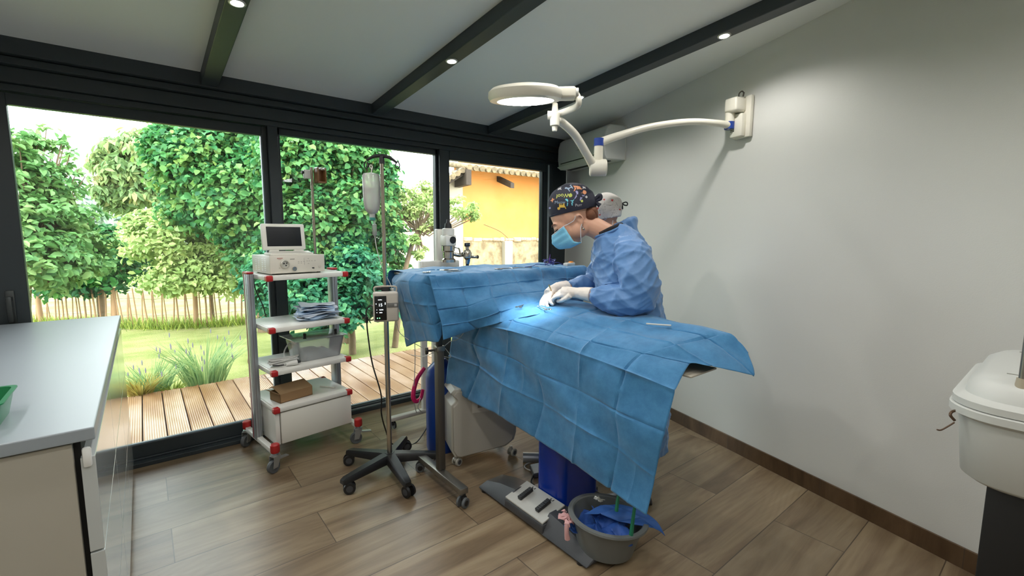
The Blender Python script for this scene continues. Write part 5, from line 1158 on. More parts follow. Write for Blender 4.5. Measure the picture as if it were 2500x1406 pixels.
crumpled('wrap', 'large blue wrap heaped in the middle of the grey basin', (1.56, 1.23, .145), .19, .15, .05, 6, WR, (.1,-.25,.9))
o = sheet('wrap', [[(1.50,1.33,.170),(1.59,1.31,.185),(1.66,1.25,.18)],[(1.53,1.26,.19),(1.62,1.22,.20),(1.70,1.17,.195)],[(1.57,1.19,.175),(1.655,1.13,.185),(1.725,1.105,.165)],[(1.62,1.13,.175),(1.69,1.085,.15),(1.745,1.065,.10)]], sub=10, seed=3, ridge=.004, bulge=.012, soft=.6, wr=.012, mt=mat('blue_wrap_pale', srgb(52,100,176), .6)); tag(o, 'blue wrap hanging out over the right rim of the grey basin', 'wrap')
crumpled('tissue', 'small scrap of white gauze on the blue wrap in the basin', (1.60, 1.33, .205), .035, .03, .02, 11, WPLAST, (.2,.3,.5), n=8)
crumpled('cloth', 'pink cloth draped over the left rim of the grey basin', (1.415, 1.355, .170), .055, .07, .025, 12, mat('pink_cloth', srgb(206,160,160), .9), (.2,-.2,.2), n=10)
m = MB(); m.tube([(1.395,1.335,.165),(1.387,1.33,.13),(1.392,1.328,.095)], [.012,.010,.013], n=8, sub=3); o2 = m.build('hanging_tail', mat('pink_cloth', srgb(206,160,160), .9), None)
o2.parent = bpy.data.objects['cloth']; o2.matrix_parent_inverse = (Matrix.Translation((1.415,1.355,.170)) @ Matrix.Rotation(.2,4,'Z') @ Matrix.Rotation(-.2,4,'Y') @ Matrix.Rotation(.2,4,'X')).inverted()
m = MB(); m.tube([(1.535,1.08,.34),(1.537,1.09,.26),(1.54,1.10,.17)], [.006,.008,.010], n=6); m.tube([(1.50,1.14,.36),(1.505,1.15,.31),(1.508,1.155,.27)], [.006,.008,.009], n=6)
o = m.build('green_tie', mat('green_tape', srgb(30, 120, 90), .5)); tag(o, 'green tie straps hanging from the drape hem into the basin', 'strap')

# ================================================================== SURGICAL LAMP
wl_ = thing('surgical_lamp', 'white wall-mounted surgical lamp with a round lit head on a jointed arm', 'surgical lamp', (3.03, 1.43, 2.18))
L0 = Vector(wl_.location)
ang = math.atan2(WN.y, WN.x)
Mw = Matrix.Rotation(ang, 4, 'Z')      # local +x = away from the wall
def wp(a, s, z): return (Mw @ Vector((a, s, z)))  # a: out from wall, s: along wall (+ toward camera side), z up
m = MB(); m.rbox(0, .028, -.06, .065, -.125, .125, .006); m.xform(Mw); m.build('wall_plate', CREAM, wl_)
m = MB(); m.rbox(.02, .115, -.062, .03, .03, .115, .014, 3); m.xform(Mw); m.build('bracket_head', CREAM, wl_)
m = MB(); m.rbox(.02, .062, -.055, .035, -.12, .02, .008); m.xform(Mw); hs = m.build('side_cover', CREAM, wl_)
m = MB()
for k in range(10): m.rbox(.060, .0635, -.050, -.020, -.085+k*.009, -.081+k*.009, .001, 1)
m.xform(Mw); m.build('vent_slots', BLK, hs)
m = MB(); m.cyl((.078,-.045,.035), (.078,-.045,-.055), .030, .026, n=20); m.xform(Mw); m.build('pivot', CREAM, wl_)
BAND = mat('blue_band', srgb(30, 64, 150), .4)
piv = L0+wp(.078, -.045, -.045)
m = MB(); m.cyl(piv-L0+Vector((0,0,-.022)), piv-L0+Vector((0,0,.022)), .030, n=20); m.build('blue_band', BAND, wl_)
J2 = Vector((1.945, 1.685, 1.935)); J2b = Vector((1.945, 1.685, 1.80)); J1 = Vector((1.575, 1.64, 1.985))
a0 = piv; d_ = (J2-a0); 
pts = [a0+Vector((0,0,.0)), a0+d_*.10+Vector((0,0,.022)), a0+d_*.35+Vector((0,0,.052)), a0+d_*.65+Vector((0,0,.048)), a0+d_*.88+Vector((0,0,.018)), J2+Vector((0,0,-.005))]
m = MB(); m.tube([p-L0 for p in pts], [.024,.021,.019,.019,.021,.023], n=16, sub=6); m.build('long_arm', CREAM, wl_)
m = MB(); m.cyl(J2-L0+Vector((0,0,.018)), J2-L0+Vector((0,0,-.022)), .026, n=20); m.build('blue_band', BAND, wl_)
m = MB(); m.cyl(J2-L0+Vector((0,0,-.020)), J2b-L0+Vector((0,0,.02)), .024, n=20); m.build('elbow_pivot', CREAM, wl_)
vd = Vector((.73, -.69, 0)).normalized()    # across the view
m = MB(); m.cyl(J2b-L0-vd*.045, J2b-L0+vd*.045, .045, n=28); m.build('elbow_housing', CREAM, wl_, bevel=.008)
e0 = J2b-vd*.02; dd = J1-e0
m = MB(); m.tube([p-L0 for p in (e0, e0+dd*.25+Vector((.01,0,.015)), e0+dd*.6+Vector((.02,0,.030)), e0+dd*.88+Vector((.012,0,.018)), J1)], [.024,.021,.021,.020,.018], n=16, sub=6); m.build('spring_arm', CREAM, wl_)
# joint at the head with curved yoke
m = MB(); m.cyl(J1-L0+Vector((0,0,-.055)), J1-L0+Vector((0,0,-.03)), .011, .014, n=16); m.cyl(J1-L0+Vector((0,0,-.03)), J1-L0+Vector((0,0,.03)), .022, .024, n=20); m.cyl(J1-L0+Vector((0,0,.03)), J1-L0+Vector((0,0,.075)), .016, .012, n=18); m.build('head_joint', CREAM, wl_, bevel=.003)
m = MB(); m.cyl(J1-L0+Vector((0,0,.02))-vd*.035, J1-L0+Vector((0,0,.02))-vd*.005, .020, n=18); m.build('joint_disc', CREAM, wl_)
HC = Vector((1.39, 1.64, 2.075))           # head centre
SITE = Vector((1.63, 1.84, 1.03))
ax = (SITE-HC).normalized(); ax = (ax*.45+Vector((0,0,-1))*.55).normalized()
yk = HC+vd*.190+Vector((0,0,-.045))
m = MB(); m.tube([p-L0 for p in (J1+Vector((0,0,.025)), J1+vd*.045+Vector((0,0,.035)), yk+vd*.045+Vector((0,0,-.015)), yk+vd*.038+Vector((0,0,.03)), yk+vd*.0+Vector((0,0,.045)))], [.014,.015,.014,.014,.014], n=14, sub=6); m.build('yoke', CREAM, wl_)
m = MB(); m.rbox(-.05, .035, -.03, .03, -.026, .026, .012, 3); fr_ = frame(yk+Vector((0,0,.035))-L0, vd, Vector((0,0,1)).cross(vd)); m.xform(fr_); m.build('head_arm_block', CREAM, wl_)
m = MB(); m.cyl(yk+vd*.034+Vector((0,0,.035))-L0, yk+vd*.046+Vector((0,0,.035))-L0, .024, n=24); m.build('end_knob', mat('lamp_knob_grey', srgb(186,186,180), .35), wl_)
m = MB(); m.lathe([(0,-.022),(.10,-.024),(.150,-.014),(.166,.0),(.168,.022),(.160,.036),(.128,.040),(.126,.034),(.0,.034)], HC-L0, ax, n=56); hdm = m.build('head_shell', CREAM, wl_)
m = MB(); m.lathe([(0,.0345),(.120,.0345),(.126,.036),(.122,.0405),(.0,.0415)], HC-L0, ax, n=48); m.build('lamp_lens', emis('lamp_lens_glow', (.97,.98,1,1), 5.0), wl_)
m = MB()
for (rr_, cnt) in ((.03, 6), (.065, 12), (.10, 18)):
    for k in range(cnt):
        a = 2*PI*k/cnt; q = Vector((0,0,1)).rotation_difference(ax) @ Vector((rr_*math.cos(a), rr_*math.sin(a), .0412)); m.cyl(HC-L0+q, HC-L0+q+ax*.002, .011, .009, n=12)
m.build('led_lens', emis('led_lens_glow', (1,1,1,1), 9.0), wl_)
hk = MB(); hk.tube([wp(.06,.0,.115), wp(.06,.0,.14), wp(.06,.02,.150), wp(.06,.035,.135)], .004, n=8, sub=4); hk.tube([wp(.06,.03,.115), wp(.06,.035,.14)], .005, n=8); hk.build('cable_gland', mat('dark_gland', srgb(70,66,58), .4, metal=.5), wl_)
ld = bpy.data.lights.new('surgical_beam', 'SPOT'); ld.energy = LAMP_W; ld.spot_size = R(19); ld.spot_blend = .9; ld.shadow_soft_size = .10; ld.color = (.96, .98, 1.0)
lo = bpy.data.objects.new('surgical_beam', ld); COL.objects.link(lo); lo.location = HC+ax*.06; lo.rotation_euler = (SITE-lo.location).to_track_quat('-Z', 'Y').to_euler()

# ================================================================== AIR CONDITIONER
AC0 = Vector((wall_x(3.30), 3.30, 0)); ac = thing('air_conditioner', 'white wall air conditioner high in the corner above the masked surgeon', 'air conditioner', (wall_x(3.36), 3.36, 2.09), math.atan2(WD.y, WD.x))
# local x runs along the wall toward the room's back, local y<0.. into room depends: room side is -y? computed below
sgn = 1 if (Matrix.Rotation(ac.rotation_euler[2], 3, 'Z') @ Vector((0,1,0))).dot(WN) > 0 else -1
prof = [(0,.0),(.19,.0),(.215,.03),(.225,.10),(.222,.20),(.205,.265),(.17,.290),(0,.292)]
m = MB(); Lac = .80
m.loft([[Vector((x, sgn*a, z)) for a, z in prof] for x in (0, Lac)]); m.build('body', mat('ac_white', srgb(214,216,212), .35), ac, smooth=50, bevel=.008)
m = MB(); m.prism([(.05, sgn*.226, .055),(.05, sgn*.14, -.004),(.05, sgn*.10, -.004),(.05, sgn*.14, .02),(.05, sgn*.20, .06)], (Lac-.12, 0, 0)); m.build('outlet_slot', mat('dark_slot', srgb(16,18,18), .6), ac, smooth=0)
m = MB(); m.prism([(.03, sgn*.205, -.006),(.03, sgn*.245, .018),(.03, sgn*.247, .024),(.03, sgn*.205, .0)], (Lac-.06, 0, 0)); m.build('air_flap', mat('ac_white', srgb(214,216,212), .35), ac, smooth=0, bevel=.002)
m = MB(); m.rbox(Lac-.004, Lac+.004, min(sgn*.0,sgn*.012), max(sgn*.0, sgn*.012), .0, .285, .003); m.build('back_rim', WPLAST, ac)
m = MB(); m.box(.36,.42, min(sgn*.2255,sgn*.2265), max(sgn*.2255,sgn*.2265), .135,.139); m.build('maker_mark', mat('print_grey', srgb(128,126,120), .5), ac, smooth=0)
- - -
GIVEN EXERCISE | Leave out the pictures and repeat exactly the lines from the start of the material through the line that contains "the basin', 'strap')", both included.

RESPONSE TO THIS TASK |
The Blender Python script for this scene continues. Write part 5, from line 1158 on. More parts follow. Write for Blender 4.5. Measure the picture as if it were 2500x1406 pixels.
crumpled('wrap', 'large blue wrap heaped in the middle of the grey basin', (1.56, 1.23, .145), .19, .15, .05, 6, WR, (.1,-.25,.9))
o = sheet('wrap', [[(1.50,1.33,.170),(1.59,1.31,.185),(1.66,1.25,.18)],[(1.53,1.26,.19),(1.62,1.22,.20),(1.70,1.17,.195)],[(1.57,1.19,.175),(1.655,1.13,.185),(1.725,1.105,.165)],[(1.62,1.13,.175),(1.69,1.085,.15),(1.745,1.065,.10)]], sub=10, seed=3, ridge=.004, bulge=.012, soft=.6, wr=.012, mt=mat('blue_wrap_pale', srgb(52,100,176), .6)); tag(o, 'blue wrap hanging out over the right rim of the grey basin', 'wrap')
crumpled('tissue', 'small scrap of white gauze on the blue wrap in the basin', (1.60, 1.33, .205), .035, .03, .02, 11, WPLAST, (.2,.3,.5), n=8)
crumpled('cloth', 'pink cloth draped over the left rim of the grey basin', (1.415, 1.355, .170), .055, .07, .025, 12, mat('pink_cloth', srgb(206,160,160), .9), (.2,-.2,.2), n=10)
m = MB(); m.tube([(1.395,1.335,.165),(1.387,1.33,.13),(1.392,1.328,.095)], [.012,.010,.013], n=8, sub=3); o2 = m.build('hanging_tail', mat('pink_cloth', srgb(206,160,160), .9), None)
o2.parent = bpy.data.objects['cloth']; o2.matrix_parent_inverse = (Matrix.Translation((1.415,1.355,.170)) @ Matrix.Rotation(.2,4,'Z') @ Matrix.Rotation(-.2,4,'Y') @ Matrix.Rotation(.2,4,'X')).inverted()
m = MB(); m.tube([(1.535,1.08,.34),(1.537,1.09,.26),(1.54,1.10,.17)], [.006,.008,.010], n=6); m.tube([(1.50,1.14,.36),(1.505,1.15,.31),(1.508,1.155,.27)], [.006,.008,.009], n=6)
o = m.build('green_tie', mat('green_tape', srgb(30, 120, 90), .5)); tag(o, 'green tie straps hanging from the drape hem into the basin', 'strap')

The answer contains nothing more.